We took our takeaway back over to the ampetheatre seating at Notre Dame to eat. What an absolutely sublime view for a dinner on such a sunny evening! Really, that was an awesome 5 euro dinner! 

After we finished dinner, we headed back to Saint Chapelle, but via a fountain we had seen around the bend. After we had crossed the few streets to the road island, we found some incredible statues of St. Michael slaying a dragon. It really was an amazing fountain! 

We then walked the few remaining blocks back to the beautiful Saint Chapelle. We were there a little early, just to be safe, so we stood in line for a while. Slowly, the line was moved farther and farther inside the courtyard and up into the chapel. I was absolutely delighted to find that the windows still glowed magnificently in the evening light like they did in the morning light. I was also thrilled to see that the whole hall-like room had been filled with wooden chairs, and that a harpsichord and some stands were set up under the decorative sacrament arch at the head of the room. Because we had gotten there early, we were very close to the top of the line, so we got the very best seats in our section. 

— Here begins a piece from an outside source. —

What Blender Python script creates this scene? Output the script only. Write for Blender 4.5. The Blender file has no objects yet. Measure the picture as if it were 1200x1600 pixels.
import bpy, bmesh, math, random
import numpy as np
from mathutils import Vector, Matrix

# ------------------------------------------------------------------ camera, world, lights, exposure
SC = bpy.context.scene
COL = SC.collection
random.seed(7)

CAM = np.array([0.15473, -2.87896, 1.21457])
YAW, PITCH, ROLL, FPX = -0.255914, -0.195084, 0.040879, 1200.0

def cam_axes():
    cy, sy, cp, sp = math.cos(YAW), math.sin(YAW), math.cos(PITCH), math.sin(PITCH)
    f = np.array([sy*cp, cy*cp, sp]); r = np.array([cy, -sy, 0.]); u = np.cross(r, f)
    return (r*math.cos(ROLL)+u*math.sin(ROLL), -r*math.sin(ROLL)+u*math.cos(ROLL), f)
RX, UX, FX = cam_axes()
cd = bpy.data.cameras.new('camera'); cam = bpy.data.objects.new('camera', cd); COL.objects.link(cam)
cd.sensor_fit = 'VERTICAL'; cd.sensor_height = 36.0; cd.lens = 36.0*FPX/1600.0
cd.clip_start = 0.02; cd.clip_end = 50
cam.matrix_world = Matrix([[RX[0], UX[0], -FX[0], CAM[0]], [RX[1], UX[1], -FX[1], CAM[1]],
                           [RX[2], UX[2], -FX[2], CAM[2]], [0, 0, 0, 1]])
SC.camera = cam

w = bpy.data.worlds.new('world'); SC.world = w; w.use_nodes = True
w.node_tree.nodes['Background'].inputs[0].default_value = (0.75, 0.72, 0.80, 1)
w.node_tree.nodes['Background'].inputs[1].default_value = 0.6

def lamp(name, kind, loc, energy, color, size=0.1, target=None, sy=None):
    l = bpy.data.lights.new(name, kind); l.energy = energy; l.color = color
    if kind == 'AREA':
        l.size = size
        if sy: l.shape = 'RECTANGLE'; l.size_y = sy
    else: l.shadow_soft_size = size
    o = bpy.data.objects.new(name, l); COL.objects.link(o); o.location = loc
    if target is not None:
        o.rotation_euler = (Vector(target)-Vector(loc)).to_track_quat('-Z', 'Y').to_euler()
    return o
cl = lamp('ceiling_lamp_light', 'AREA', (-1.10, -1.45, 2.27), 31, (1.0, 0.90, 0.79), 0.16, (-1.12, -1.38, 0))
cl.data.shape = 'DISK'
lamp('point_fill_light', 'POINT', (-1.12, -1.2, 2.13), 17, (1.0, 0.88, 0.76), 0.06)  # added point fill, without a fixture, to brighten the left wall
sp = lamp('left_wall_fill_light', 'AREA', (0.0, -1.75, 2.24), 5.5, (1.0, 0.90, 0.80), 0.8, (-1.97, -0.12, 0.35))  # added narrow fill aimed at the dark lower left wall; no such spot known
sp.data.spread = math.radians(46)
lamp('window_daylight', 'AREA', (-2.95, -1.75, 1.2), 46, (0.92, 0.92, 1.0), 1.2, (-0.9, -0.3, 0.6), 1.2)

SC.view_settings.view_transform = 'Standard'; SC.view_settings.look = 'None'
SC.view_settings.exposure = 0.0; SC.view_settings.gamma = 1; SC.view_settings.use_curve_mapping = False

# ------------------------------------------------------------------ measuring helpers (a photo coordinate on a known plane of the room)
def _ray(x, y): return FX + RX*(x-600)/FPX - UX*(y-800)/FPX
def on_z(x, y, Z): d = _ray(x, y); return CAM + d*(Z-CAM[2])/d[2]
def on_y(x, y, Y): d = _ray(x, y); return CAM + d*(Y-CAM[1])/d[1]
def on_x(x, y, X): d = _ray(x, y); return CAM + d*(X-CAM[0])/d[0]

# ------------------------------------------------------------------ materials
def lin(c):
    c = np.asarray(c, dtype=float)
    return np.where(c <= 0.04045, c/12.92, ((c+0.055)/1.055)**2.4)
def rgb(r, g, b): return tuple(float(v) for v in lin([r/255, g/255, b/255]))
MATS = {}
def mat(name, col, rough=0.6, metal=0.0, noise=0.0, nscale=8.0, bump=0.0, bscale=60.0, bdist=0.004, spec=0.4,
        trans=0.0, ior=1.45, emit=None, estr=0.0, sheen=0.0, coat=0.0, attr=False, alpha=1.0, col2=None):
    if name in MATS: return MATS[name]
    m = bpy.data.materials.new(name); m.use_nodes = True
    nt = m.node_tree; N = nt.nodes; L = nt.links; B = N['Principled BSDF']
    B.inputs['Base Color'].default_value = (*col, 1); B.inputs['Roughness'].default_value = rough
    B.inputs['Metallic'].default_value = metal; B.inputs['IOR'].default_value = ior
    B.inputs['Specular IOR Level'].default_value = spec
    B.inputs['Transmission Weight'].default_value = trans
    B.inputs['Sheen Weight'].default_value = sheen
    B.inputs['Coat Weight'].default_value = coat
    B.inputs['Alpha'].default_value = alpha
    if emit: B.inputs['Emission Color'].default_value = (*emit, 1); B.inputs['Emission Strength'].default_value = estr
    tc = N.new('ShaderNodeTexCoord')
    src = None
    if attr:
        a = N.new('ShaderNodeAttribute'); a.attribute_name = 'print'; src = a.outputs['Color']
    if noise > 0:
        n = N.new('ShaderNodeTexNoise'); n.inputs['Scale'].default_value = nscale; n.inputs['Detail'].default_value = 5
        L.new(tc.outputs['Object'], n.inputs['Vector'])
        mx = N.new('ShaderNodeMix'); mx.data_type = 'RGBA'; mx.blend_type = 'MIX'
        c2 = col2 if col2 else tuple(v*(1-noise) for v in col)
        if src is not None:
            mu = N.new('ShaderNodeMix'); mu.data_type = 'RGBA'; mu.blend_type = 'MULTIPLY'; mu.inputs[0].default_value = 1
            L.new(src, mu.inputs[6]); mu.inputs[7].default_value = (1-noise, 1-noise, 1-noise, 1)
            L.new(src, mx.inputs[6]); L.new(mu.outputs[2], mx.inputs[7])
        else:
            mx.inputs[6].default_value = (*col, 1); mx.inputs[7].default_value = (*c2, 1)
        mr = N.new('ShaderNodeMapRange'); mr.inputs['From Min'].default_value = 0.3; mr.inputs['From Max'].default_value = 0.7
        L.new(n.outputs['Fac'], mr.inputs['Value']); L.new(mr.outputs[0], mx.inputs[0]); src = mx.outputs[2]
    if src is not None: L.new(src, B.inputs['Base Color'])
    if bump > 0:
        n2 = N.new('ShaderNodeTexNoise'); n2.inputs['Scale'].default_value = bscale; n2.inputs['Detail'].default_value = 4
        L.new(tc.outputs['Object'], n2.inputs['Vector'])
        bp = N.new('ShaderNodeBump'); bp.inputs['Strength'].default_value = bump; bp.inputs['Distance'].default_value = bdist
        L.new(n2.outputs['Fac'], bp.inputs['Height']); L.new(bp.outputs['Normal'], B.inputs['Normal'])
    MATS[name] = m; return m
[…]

I think we waited there around half an hour before the six Baroque professionals came out and everything but the small makeshift stage was darkened, but because we were all still trying to soak in what we were seeing, it seemed like ten. But eventually, the six came out and began their playing. 

[Saint Chapelle]

As a crude sum up, it was the most magnificent concert I've ever been to and I learned a lot about myself. 

After the concert was over, I actually bought two CDs, I loved it that much! The soloist actually came out and signed one of my CDs, so that made it even better! 

After we walked out, we sat on the beautiful giant marble steps of the Justice building right next door and just looked at the city for a bit before we went home on the metro. When we got home, we got on the wifi for a bit to check emails and such. Nick was actually online then so I was able to chat with him briefly before I had to go take a shower and get ready for bed. Once done, I finished off the day, and then, exhausted, crashed for the rest of the night.